La vie vue par les Yaquis


En 1961, un étudiant en anthropologie rencontre un vieil indien Yaqui (Nord du Mexique). Ce dernier va progressivement l’initier à ses mystères. Ce livre (et les suivants) vont connaître un succès étonnant. Est-il réel ou nous interpelle-t-il au plus profond de nous-même ? La question reste entière.    

Ici le vieil indien explique ce qu’est un homme de savoir.

Un homme de savoir est un homme qui, sans hâte et sans hésitations, est allé aussi loin qu’il a pu dans la recherche des secrets de la puissance et du savoir. Pour y parvenir, il doit affronter et vaincre quatre ennemis naturels.

Lorsqu’un homme commence à apprendre, ses objectifs ne sont jamais clairs, son dessein est vague et ses intentions imparfaites. Il commence lentement à apprendre et bientôt ses pensées se heurtent, ce qu’il apprend n’est pas ce qu’il avait imaginé. Il prend peur parce que chaque étape soulève une nouvelle difficulté. S’il cède devant la peur, il ne pourra plus apprendre et espérer devenir un homme de savoir.

Pour aller plus loin, il faut défier sa peur et avancer dans le savoir, pas à pas. La peur reculera et l’homme commencera à se sentir plus sûr de lui, son dessein deviendra délibéré.

La peur chassée, une clarté de l’esprit la remplace. C’est son deuxième ennemi, parce que la clarté peut aveugler. Elle pousse l’homme à ne jamais douter, à pouvoir faite tout ce qu’il veut. S’il est aveuglé, la précipitation remplacera la patience et il ne pourra plus rien apprendre.

Aller plus loin, cela signifie défier la clarté, ne l’utiliser que pour voir et avancer pas à pas patiemment en préparant soigneusement ses pas.  Il attendra ainsi la puissance et le pouvoir. Il fera ce qu’il voudra.

C’est le plus puissant de tous ses ennemis. L’homme commence par prendre des risques calculées, continue en dictant des règles et finit, s’il ne parvient à surmonter cet ennemi, par devenir capricieux et cruel.

Pour continuer son chemin, il doit se dominer à chaque instant et manier avec précaution et fidélité tout ce qu’il a appris.
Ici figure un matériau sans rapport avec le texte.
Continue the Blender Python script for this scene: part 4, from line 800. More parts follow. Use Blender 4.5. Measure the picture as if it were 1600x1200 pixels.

L’homme arrive alors au terme de voyage à travers le savoir, là où il va rencontrer son dernier ennemi, la vieillesse, le seul qu’il ne pourra vaincre, mais seulement tenir en respect.

On n’éprouve plus de peur, la clarté d’esprit ne provoque plus d’impatience et la puissance est maîtrisée, mais on est aussi pris du désir opiniâtre de se reposer. Si l’on s’y abandonne totalement, son ennemi l’abattra comme un homme âgé.

Si l’homme surmonte sa fatigue et accomplit son destin, on l’appellera homme de savoir, même s’il n’a pu qu’un bref moment repousser son dernier ennemi. Ce moment de clarté, de puissance et de savoir aura suffi.